Только нюансы отношений. Додин, как мне кажется, меняет. У него премьера спектакля — это этап работы.
Такое «растроение» и такая загруженность не мешают сочинять?
Я так привык. Если полдня я никому не нужен, начинаю волноваться. Я по-другому не умею — это точно. 10–12 дней в году я отдыхаю на каком-нибудь побережье, но меньше чем через неделю начинаю елозить и места себе не находить.
А бывают ли невольные самоцитаты: вы придумали что-то, а потом вспомнили, что подобное уже делали? Бывает наверняка, но мне это нравится. Если это твое, не вижу ничего дурного. У меня нет комплекса на сей счет. Тут скорее важно другое, важно знать, что происходит в профессии. Потому что, бывает, человек что-то сделал, ему говорят: так ведь это уже было. А он, не смущаясь, продолжает.

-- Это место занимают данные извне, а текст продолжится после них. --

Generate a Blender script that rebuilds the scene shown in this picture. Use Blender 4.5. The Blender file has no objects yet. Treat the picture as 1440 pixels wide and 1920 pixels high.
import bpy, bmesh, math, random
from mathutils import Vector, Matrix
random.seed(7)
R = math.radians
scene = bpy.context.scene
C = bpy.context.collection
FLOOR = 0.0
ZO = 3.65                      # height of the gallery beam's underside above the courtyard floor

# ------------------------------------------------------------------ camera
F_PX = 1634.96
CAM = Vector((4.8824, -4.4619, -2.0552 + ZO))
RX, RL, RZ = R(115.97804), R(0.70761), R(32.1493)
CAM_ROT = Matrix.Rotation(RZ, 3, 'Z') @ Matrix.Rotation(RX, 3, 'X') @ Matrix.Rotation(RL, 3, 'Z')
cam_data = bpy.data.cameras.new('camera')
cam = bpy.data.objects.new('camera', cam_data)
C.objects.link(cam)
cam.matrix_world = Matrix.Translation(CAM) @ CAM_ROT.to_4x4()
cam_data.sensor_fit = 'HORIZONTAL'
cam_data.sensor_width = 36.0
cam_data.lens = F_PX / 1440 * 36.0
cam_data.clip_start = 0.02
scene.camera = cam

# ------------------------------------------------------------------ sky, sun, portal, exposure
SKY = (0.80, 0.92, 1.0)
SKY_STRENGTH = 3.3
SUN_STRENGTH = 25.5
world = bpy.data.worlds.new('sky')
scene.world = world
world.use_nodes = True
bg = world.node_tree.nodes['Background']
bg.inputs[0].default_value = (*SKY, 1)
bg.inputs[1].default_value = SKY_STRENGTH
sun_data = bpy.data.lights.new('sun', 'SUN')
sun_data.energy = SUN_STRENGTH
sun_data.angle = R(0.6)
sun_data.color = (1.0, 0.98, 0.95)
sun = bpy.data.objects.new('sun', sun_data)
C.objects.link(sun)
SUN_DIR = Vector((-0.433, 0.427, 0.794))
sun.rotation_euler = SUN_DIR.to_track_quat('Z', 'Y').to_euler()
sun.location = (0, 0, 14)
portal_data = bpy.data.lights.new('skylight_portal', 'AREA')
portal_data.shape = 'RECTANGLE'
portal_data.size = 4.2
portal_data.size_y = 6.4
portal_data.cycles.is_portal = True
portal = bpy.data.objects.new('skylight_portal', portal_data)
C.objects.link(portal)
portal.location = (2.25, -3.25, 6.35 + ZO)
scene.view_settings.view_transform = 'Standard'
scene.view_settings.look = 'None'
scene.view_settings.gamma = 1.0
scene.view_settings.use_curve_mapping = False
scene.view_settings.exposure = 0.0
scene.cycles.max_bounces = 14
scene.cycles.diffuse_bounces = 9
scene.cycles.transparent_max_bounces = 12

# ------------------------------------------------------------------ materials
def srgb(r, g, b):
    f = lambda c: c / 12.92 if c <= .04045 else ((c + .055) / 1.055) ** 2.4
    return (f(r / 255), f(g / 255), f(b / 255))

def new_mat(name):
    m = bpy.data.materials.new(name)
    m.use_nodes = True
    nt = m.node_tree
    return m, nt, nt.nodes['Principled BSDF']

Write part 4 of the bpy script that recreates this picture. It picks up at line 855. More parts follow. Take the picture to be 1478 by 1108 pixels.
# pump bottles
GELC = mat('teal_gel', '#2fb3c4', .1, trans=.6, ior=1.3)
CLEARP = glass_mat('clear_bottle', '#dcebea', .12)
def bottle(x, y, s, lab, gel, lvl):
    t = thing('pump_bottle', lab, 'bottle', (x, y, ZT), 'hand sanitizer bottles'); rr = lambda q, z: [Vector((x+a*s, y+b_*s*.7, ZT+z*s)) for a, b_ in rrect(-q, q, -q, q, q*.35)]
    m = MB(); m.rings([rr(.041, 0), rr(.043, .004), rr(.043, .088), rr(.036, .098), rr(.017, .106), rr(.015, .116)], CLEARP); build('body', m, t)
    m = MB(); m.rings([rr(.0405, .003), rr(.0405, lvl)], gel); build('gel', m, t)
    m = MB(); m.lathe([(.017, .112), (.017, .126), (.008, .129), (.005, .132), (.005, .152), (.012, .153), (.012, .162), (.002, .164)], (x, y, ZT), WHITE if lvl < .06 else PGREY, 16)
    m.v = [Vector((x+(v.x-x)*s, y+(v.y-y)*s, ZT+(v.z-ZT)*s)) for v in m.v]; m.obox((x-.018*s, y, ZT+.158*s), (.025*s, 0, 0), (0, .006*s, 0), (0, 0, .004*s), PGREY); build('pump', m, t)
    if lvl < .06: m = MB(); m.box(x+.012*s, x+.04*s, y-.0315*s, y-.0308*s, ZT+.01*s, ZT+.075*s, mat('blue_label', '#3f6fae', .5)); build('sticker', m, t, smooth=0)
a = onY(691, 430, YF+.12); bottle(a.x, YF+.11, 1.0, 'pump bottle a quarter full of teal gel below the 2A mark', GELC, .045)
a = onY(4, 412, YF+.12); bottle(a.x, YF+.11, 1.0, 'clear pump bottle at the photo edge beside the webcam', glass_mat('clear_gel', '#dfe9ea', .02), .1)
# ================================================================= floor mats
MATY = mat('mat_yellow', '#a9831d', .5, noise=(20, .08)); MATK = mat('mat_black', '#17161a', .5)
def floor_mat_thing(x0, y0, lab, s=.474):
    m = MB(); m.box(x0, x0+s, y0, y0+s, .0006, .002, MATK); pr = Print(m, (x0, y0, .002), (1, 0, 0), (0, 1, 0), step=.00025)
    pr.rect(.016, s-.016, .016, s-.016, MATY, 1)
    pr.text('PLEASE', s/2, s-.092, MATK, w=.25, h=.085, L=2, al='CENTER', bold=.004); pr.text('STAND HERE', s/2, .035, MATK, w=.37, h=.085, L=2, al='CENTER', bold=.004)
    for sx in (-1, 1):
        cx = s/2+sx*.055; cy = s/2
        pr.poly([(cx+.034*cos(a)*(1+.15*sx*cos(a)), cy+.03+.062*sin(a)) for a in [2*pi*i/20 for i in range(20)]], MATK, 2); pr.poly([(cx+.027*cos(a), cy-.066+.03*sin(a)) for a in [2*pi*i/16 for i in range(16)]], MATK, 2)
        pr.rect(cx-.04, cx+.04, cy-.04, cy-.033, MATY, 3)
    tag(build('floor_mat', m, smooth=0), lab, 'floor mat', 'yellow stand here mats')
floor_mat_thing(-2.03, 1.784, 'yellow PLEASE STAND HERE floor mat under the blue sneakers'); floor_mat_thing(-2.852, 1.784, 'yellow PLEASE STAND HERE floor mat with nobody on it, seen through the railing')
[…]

Есть ли различия в московской и петербургской сценографических школах?
Я, к сожалению, не могу сказать. Может быть, кажется, что художники очень дружат, но это не так. Как-то все разрознены. Поэтому сегодня даже не назову молодых художников — я их не знаю. Есть определяющие фигуры в профессии, и города здесь не имеют значения. Вот перееду я в Питер — и что? Стану питерским художником?
– Иногда посещает такая мысль: порой хочется все бросить к чертовой матери. В конце концов, я же езжу работать Питер. Могу ездить работать в Москву. Что изменится? Может, здоровее буду.